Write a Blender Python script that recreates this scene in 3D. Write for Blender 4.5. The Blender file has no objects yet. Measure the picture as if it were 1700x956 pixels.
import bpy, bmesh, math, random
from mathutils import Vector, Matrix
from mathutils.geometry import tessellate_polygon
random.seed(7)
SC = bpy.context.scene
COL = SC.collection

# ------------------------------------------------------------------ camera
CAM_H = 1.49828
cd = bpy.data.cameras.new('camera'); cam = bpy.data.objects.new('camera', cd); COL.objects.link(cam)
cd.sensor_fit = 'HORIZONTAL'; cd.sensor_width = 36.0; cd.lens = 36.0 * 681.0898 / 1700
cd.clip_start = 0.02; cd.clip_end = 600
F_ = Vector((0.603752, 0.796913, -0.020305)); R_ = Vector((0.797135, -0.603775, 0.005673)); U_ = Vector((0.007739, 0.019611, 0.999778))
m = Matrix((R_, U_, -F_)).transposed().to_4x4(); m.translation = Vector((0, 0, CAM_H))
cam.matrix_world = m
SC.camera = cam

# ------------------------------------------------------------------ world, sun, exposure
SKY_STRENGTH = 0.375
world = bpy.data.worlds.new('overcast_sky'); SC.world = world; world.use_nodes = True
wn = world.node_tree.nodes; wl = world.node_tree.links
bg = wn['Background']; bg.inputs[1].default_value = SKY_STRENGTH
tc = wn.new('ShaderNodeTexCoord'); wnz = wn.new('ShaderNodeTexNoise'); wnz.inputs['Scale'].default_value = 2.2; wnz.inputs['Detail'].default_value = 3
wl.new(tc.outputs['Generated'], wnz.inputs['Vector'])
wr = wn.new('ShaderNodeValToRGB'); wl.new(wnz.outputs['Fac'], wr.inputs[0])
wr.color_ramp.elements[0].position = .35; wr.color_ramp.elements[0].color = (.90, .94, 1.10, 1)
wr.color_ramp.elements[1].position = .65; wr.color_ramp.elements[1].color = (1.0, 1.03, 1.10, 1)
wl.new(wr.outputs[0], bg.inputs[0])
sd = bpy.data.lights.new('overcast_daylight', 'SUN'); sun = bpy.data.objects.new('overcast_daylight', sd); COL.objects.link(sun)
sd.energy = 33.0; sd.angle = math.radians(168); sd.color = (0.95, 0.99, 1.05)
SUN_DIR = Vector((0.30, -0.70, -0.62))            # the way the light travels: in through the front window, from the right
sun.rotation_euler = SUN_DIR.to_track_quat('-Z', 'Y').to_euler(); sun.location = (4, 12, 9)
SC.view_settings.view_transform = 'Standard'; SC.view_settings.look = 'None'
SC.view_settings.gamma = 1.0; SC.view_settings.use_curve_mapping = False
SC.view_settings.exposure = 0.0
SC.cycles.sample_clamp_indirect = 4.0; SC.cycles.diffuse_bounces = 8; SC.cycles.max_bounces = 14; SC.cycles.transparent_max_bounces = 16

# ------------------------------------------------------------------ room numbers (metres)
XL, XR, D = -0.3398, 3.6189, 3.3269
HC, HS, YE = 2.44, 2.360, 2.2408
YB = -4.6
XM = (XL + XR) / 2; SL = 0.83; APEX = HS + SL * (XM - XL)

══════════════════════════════

Goal of the exercise
Without changing anything, quote the lines from the top of the data to the line that contains "SC.camera = cam", including that line.

Correct answer
Write a Blender Python script that recreates this scene in 3D. Write for Blender 4.5. The Blender file has no objects yet. Measure the picture as if it were 1700x956 pixels.
import bpy, bmesh, math, random
from mathutils import Vector, Matrix
from mathutils.geometry import tessellate_polygon
random.seed(7)
SC = bpy.context.scene
COL = SC.collection

# ------------------------------------------------------------------ camera
CAM_H = 1.49828
cd = bpy.data.cameras.new('camera'); cam = bpy.data.objects.new('camera', cd); COL.objects.link(cam)
cd.sensor_fit = 'HORIZONTAL'; cd.sensor_width = 36.0; cd.lens = 36.0 * 681.0898 / 1700
cd.clip_start = 0.02; cd.clip_end = 600
F_ = Vector((0.603752, 0.796913, -0.020305)); R_ = Vector((0.797135, -0.603775, 0.005673)); U_ = Vector((0.007739, 0.019611, 0.999778))
m = Matrix((R_, U_, -F_)).transposed().to_4x4(); m.translation = Vector((0, 0, CAM_H))
cam.matrix_world = m
SC.camera = cam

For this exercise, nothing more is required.